Write out all the lines again, precisely as they stand, but without the images.

## START RECORDED DATA

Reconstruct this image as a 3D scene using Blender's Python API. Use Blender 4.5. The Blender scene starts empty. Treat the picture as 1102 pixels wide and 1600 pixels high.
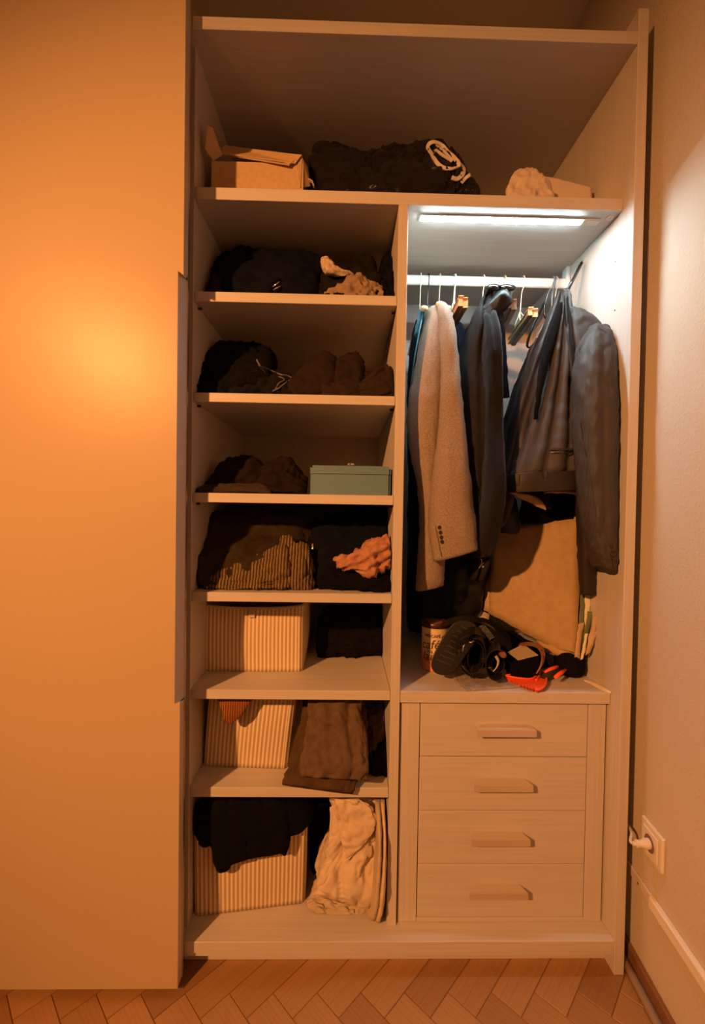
import bpy, bmesh, math, random
from mathutils import Vector, Matrix, noise
random.seed(7)
C = bpy.context.scene.collection
S = bpy.context.scene

# ------------------------------------------------------------------ camera
CX, CZ, D0 = 0.0559, 1.1609, 1.0507
YAW, PITCH, ROLL, F = 0.0178, -0.0173, 0.0152, 680.0
_cy, _sy, _cp, _sp, _c, _s = math.cos(YAW), math.sin(YAW), math.cos(PITCH), math.sin(PITCH), math.cos(ROLL), math.sin(ROLL)
_right = Vector((_cy, -_sy, 0)); _f0 = Vector((_sy, _cy, 0)); _z = Vector((0, 0, 1))
_fwd = _f0*_cp + _z*_sp; _up = -_f0*_sp + _z*_cp
camR = _right*_c + _up*_s; camU = -_right*_s + _up*_c
CAM = Vector((CX, -D0, CZ))
cam = bpy.data.cameras.new('camera'); camo = bpy.data.objects.new('camera', cam); C.objects.link(camo)
camo.matrix_world = Matrix((( camR.x, camU.x, -_fwd.x, CAM.x), (camR.y, camU.y, -_fwd.y, CAM.y), (camR.z, camU.z, -_fwd.z, CAM.z), (0, 0, 0, 1)))
cam.sensor_fit = 'HORIZONTAL'; cam.sensor_width = 36; cam.lens = F*36/1102; cam.clip_start = .02
S.camera = camo

def ray(u, v):
    return _fwd*F + camR*(u-551) - camU*(v-800)
def P(u, v, y):                       # the point of the plane Y=y that stands at photo position (u,v)
    d = ray(u, v); t = (y+D0)/d.y
    return CAM + d*t
def PZ(u, v, z):                      # the same for a level plane Z=z
    d = ray(u, v); t = (z-CZ)/d.z
    return CAM + d*t
def PX(u, v, x):
    d = ray(u, v); t = (x-CX)/d.x
    return CAM + d*t

# ------------------------------------------------------------------ world, lamps, exposure
w = bpy.data.worlds.new('world'); S.world = w; w.use_nodes = True
w.node_tree.nodes['Background'].inputs[0].default_value = (1, .62, .38, 1)
w.node_tree.nodes['Background'].inputs[1].default_value = .015
S.view_settings.view_transform = 'Standard'; S.view_settings.look = 'None'
S.view_settings.exposure = .12; S.view_settings.gamma = 1; S.view_settings.use_curve_mapping = False
LAMP_POS = Vector((-1.62, -2.24, 2.20))
LAMP_COL = (1, .395, .115); LAMP_W = 430; LAMP_AIM = Vector((.14, 0, .92))
FILL_W = 10
LED_COL = (.74, .95, 1.0); LED_STR = 175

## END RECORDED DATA

EXERCISE OUTPUT:
Reconstruct this image as a 3D scene using Blender's Python API. Use Blender 4.5. The Blender scene starts empty. Treat the picture as 1102 pixels wide and 1600 pixels high.
import bpy, bmesh, math, random
from mathutils import Vector, Matrix, noise
random.seed(7)
C = bpy.context.scene.collection
S = bpy.context.scene

# ------------------------------------------------------------------ camera
CX, CZ, D0 = 0.0559, 1.1609, 1.0507
YAW, PITCH, ROLL, F = 0.0178, -0.0173, 0.0152, 680.0
_cy, _sy, _cp, _sp, _c, _s = math.cos(YAW), math.sin(YAW), math.cos(PITCH), math.sin(PITCH), math.cos(ROLL), math.sin(ROLL)
_right = Vector((_cy, -_sy, 0)); _f0 = Vector((_sy, _cy, 0)); _z = Vector((0, 0, 1))
_fwd = _f0*_cp + _z*_sp; _up = -_f0*_sp + _z*_cp
camR = _right*_c + _up*_s; camU = -_right*_s + _up*_c
CAM = Vector((CX, -D0, CZ))
cam = bpy.data.cameras.new('camera'); camo = bpy.data.objects.new('camera', cam); C.objects.link(camo)
camo.matrix_world = Matrix((( camR.x, camU.x, -_fwd.x, CAM.x), (camR.y, camU.y, -_fwd.y, CAM.y), (camR.z, camU.z, -_fwd.z, CAM.z), (0, 0, 0, 1)))
cam.sensor_fit = 'HORIZONTAL'; cam.sensor_width = 36; cam.lens = F*36/1102; cam.clip_start = .02
S.camera = camo

def ray(u, v):
    return _fwd*F + camR*(u-551) - camU*(v-800)
def P(u, v, y):                       # the point of the plane Y=y that stands at photo position (u,v)
    d = ray(u, v); t = (y+D0)/d.y
    return CAM + d*t
def PZ(u, v, z):                      # the same for a level plane Z=z
    d = ray(u, v); t = (z-CZ)/d.z
    return CAM + d*t
def PX(u, v, x):
    d = ray(u, v); t = (x-CX)/d.x
    return CAM + d*t

# ------------------------------------------------------------------ world, lamps, exposure
w = bpy.data.worlds.new('world'); S.world = w; w.use_nodes = True
w.node_tree.nodes['Background'].inputs[0].default_value = (1, .62, .38, 1)
w.node_tree.nodes['Background'].inputs[1].default_value = .015
S.view_settings.view_transform = 'Standard'; S.view_settings.look = 'None'
S.view_settings.exposure = .12; S.view_settings.gamma = 1; S.view_settings.use_curve_mapping = False
LAMP_POS = Vector((-1.62, -2.24, 2.20))
LAMP_COL = (1, .395, .115); LAMP_W = 430; LAMP_AIM = Vector((.14, 0, .92))
FILL_W = 10
LED_COL = (.74, .95, 1.0); LED_STR = 175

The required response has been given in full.